#### Stated task:
Repeat the listing below word for word, stopping after the line that contains "COL = SC.collection".
** start Supplied entries **
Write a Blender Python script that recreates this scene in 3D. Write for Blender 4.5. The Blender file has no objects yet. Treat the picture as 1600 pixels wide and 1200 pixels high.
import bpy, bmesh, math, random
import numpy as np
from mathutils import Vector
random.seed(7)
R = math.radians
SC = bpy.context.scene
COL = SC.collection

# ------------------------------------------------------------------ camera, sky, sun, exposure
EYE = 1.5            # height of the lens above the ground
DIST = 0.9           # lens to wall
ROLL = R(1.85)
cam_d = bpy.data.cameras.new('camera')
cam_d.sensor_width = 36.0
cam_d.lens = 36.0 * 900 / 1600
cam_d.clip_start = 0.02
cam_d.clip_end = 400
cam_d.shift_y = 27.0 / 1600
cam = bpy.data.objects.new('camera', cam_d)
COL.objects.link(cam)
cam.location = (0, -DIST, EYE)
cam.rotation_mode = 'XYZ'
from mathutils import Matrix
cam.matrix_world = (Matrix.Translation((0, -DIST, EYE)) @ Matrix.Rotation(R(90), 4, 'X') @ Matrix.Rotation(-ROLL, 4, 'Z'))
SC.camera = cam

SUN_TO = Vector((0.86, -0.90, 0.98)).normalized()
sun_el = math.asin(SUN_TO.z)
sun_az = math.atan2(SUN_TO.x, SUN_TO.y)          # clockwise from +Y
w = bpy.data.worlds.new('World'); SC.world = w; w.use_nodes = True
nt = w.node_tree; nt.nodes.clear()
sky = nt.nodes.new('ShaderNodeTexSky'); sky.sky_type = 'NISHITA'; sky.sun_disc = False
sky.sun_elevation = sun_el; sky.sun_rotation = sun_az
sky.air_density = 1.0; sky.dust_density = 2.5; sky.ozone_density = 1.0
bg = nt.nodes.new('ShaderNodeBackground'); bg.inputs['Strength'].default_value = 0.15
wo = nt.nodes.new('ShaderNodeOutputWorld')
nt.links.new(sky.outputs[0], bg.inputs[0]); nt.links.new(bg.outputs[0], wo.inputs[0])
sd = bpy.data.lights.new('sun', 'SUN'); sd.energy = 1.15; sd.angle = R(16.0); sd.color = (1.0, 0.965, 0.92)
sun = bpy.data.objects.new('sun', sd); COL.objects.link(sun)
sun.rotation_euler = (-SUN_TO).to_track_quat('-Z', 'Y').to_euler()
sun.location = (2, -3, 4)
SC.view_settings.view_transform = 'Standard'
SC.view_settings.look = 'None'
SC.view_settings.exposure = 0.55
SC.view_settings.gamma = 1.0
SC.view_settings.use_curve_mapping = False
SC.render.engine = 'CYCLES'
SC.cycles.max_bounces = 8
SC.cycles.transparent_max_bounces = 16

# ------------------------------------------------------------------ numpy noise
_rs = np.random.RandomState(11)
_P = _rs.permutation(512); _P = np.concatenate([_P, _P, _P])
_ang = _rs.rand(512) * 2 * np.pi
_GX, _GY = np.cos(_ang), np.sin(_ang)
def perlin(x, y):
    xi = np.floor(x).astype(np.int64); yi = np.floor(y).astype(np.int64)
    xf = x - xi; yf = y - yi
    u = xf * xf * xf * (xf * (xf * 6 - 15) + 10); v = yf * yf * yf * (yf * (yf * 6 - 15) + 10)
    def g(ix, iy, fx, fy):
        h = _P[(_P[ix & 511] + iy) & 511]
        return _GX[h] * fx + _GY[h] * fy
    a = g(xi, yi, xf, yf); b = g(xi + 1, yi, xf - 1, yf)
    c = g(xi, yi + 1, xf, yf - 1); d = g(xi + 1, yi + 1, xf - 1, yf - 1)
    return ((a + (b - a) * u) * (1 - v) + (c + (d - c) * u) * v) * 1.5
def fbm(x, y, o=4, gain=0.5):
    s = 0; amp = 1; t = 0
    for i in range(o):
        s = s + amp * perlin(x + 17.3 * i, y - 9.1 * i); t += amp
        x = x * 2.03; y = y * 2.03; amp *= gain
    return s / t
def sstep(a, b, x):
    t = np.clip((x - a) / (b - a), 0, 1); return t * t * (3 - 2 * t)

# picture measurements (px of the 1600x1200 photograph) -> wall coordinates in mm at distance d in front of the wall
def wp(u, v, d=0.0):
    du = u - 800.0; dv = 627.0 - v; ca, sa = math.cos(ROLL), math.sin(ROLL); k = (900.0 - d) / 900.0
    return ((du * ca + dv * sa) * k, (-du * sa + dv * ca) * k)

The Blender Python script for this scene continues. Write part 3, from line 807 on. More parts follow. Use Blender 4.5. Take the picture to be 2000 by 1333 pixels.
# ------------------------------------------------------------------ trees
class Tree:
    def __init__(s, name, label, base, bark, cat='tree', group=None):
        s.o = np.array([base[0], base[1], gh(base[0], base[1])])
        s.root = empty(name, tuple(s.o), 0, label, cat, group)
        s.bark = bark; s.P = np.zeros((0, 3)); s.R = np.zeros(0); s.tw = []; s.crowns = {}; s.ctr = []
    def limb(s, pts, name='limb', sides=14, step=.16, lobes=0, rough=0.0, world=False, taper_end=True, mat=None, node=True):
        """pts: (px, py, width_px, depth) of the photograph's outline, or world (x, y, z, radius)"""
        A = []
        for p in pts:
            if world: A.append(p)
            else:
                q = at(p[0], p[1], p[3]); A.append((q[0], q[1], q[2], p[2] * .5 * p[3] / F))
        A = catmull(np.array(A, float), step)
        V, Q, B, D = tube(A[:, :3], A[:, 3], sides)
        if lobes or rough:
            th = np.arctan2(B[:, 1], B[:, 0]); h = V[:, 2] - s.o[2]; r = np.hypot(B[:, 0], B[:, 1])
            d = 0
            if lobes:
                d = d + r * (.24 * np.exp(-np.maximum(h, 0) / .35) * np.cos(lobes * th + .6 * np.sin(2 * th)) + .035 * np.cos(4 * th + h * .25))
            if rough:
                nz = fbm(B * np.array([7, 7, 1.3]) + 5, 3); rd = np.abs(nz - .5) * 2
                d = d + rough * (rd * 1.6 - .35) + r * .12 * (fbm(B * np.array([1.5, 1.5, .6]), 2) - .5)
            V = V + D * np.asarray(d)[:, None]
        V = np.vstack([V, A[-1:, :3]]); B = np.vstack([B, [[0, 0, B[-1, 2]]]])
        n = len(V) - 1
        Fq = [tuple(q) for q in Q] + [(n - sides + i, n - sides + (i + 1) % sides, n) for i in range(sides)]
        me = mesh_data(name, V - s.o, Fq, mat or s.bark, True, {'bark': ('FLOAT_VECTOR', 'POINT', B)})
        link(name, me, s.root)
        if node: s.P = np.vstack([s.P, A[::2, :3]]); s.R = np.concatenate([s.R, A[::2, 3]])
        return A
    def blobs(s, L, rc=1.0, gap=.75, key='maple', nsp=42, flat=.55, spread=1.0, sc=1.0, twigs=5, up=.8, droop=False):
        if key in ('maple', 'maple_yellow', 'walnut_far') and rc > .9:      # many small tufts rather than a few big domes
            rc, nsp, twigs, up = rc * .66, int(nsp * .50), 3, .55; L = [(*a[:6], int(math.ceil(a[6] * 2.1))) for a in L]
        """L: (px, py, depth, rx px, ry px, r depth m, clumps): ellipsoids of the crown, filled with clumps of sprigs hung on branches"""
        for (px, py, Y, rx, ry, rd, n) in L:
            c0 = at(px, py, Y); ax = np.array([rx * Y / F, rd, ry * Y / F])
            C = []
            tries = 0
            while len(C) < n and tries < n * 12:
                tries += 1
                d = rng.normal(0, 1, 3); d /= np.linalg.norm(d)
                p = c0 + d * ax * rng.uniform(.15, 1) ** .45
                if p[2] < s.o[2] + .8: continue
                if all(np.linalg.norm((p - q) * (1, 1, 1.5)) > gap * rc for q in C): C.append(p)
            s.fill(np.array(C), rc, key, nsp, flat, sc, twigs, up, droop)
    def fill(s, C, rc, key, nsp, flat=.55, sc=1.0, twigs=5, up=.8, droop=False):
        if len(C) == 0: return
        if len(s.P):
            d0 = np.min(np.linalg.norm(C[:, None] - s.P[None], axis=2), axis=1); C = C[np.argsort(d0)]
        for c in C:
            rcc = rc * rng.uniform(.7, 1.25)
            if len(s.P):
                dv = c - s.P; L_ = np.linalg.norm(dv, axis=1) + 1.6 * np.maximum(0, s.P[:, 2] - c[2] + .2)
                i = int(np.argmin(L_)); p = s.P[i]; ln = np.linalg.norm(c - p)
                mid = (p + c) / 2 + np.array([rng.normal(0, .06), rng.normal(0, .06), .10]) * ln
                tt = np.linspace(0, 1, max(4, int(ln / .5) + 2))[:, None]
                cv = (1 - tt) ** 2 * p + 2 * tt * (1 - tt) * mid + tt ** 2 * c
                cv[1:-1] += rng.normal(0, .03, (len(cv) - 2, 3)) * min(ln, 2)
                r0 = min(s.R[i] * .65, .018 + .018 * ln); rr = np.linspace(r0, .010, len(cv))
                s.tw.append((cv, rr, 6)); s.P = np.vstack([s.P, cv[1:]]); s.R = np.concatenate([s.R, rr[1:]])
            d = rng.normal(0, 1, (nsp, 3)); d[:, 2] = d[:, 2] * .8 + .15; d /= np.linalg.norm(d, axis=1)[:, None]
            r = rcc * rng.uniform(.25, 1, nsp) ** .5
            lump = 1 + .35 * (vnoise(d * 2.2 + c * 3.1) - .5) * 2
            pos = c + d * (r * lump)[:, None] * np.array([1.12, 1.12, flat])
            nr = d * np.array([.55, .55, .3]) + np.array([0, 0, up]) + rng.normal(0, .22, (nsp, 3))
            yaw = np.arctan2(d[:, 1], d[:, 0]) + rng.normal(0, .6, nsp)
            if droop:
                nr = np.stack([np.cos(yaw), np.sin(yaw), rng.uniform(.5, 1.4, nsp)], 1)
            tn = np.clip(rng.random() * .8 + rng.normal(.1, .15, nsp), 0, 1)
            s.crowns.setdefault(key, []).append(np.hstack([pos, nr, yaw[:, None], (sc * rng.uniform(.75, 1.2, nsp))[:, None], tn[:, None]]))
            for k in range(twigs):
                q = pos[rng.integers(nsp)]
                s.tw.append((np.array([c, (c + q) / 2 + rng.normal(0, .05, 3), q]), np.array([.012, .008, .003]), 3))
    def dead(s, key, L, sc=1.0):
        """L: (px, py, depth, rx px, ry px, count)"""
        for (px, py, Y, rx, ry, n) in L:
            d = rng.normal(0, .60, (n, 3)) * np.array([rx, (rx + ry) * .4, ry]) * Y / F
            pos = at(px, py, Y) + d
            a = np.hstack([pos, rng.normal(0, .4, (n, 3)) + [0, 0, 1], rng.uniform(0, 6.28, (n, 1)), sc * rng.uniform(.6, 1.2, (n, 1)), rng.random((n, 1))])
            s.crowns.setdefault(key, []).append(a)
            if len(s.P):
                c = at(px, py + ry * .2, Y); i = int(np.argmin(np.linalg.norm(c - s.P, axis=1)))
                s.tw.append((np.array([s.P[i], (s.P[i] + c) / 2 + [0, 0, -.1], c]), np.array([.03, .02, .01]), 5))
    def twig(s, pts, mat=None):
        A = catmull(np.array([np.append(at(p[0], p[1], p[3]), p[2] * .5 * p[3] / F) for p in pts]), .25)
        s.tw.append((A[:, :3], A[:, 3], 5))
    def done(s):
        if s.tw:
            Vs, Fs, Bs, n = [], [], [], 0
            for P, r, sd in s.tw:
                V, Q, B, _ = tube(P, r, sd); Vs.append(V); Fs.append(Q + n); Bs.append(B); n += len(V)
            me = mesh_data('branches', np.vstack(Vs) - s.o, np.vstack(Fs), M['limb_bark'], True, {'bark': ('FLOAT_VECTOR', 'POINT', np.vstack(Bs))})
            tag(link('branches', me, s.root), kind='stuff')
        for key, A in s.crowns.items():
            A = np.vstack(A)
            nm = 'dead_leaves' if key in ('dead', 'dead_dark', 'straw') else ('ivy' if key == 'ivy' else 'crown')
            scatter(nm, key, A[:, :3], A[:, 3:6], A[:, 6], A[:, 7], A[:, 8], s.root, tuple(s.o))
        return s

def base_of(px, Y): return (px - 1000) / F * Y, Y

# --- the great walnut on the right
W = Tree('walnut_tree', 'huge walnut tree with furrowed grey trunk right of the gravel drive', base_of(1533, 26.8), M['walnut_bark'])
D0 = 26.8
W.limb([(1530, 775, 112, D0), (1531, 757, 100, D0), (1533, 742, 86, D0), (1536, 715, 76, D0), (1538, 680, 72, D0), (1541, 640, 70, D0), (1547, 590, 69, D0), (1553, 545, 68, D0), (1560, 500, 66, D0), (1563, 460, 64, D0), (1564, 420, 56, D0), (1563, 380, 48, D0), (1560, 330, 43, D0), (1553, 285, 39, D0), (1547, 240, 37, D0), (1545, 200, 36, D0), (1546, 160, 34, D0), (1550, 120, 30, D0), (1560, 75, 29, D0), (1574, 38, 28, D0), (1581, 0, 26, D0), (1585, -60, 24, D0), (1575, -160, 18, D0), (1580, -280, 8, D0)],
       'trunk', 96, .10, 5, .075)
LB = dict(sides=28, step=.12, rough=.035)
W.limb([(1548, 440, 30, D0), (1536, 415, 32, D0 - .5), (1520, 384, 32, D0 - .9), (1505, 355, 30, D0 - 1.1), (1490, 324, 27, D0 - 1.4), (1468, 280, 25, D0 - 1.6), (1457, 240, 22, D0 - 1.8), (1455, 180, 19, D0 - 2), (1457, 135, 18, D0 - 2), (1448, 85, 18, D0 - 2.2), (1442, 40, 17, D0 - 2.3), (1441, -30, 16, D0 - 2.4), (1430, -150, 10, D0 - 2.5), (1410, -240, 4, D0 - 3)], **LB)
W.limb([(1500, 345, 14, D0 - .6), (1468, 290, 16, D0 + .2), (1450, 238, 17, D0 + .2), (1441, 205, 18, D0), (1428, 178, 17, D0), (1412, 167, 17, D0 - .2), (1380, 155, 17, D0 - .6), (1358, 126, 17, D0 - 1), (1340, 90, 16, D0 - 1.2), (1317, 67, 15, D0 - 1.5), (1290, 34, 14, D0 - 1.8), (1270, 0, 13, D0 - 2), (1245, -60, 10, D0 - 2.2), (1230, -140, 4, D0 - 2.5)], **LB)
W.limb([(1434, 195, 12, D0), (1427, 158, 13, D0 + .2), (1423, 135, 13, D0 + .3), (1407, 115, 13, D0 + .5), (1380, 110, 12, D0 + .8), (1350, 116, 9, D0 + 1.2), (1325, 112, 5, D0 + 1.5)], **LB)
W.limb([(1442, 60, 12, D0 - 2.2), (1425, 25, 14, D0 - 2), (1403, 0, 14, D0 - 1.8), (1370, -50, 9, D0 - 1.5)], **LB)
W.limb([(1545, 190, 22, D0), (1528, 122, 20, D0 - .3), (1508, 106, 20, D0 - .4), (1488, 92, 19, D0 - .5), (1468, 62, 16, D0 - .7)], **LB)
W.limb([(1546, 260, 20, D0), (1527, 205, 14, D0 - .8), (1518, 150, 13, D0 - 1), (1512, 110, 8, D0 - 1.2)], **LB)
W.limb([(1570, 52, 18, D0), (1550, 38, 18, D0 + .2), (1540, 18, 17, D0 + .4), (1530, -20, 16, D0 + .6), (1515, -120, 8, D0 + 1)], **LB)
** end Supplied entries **
#### The output:
Write a Blender Python script that recreates this scene in 3D. Write for Blender 4.5. The Blender file has no objects yet. Treat the picture as 1600 pixels wide and 1200 pixels high.
import bpy, bmesh, math, random
import numpy as np
from mathutils import Vector
random.seed(7)
R = math.radians
SC = bpy.context.scene
COL = SC.collection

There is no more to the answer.